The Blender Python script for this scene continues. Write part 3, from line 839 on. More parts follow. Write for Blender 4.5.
● ● ● ●
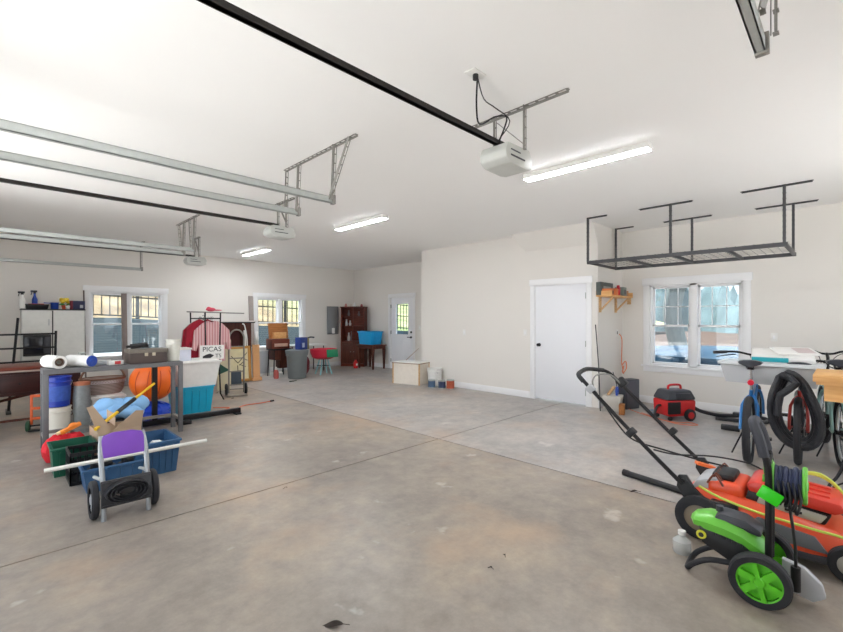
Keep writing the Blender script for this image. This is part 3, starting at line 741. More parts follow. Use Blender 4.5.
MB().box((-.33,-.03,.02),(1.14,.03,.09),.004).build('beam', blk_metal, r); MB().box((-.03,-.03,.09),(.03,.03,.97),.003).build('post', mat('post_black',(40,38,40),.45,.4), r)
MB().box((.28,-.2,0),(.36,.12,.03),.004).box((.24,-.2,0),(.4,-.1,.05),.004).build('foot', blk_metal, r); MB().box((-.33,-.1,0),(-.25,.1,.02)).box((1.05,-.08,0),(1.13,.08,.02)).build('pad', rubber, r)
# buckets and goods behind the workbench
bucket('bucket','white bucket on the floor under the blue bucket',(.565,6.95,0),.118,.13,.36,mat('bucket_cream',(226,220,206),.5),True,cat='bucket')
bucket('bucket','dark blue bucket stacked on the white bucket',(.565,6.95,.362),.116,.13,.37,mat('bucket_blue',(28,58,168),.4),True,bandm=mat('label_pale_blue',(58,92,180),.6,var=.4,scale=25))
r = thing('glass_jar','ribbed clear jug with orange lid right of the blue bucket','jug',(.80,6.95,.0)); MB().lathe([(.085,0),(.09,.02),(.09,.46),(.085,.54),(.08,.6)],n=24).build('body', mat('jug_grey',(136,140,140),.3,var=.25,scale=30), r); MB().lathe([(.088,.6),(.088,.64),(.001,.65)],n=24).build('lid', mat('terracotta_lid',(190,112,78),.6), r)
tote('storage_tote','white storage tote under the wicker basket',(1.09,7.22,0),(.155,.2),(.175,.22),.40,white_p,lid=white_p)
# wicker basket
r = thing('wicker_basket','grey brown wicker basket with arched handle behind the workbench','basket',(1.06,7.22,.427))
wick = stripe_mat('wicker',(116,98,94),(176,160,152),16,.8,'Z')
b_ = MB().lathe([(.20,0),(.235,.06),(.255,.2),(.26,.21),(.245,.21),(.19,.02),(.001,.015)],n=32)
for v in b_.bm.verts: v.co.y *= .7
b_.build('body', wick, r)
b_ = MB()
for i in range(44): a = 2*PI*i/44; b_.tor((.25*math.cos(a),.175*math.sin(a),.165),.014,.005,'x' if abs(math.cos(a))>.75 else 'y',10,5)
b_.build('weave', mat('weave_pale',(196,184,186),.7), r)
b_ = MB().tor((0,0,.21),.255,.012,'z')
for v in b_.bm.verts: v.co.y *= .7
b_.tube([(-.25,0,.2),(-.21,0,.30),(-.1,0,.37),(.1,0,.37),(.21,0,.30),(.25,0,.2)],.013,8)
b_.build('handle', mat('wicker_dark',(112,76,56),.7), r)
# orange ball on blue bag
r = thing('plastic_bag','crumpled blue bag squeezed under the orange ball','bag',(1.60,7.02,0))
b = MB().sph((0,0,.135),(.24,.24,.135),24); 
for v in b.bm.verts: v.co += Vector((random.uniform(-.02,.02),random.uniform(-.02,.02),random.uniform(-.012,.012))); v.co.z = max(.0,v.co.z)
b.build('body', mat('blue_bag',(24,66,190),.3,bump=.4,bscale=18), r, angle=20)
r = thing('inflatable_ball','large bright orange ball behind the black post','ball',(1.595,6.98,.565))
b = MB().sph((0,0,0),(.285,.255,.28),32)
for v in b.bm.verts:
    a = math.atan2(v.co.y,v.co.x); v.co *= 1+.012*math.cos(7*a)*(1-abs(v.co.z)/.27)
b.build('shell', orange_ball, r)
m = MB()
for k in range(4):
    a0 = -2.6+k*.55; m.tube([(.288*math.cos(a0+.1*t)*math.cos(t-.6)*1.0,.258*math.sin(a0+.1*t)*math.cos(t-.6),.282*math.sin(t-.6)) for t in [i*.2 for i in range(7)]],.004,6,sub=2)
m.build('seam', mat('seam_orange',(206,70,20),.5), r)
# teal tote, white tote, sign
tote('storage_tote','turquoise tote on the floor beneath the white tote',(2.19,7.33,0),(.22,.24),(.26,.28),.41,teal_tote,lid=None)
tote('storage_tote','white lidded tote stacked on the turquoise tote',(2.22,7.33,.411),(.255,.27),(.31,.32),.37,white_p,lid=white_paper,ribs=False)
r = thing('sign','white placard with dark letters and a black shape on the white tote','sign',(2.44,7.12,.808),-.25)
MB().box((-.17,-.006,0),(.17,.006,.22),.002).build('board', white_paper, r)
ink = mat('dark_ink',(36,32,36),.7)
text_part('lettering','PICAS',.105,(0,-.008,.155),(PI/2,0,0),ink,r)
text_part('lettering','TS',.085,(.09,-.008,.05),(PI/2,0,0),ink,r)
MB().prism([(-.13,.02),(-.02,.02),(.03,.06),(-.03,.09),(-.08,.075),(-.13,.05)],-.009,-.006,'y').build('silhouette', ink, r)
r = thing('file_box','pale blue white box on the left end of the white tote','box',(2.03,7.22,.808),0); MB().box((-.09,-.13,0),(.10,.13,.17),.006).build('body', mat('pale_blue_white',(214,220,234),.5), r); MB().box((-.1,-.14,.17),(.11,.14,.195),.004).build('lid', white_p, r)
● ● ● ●
→ WHAT NEEDS TO BE DONE: Find how many lines of the listing include the string "parts" and give that number, nothing else.

→ RESPONSE FOR THIS EXERCISE: 2